As Mark Langhammer of the Natioal Education Union has pointed out, the report “misses the elephant in the room”. Northern Ireland’s education  system isn’t just the most socially segregated in the UK, it is the most socially segregated education system in the developed world, and it’s this social apartheid in the post-primary sector where more advantaged children go to one type of school and those less advantaged go to another that has led to the high concentrations of poverty in too many of our secondary schools and the long tail of underachievement  that is the end result. These are not just cold statistics, they are stories of wasted lives and children never being able to fulfill their real potential just because they are unlucky enough to be born into poverty and disadvantage.

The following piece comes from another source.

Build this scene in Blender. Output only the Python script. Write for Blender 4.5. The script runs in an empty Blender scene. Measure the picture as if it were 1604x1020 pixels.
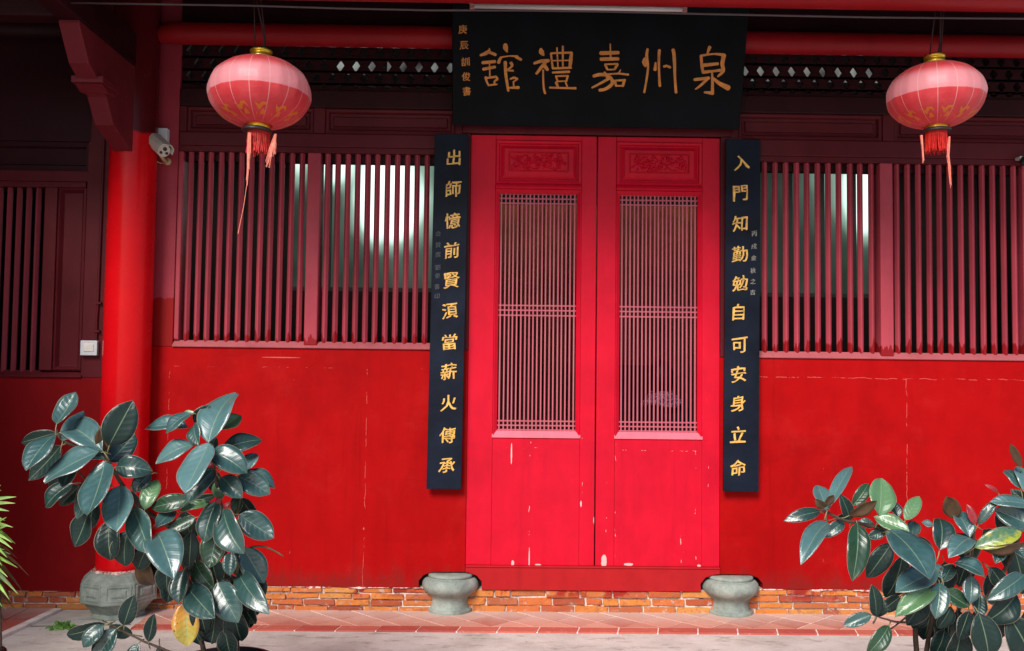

When Peter Weir first became education minister in 2016 he couldn’t understand why our primary school pupils were doing so well in international tests and our post-primary students were no better than mediocre. The then president of the Ulster Teachers Union, Avril Hall Callaghan, had this to say: “There is no mystery. The main thing that separates children in primary and secondary education here is academic selection. Therein lies the solution to the minister’s conundrum. It is a scandal that this legislature insists for the most disingenuous of reasons to continue with the apalling apartheid of academic selection.”

JIM CURRAN


Downpatrick, Co Down

Pluralism is possible

June 4 marked the 32nd anniversary of the deaths of hundreds  of pro-democracy students in Tiananmen Square in Beijing.  The decision on military intervention was taken by the Communist Party Politburo Standing Committee, it is said, by majority vote, approved by a margin of just one member.

As happens so often in politics, the leaders choose the question, a vote is held and on most occasions, the question is the answer.  Thus it was with Napoleon in his three referendums; Hitler had four such plebiscites; David Cameron’s third was the Brexit referendum, while Boris Johnson had his ‘get Brexit done’ majority vote in the Commons. Such top-down politics often has little to do with ‘the will of the people’ or the will of parliament, more with the will of the ruler.

It’s time we reformed the 2,500-year-old binary vote.  After all, when choosing our representatives, we would not want a North Korean type of election, ‘Candidate X, yes-or-no?’ Both in parliaments and in referendums, however, decision-making is binary: ‘Option X, yes-or-no?’ or at best, ‘Option X or option Y?’  But just as multi-candidate elections are possible under a range of voting procedures, so too decisions can be taken in multi-option and even preferential ballots.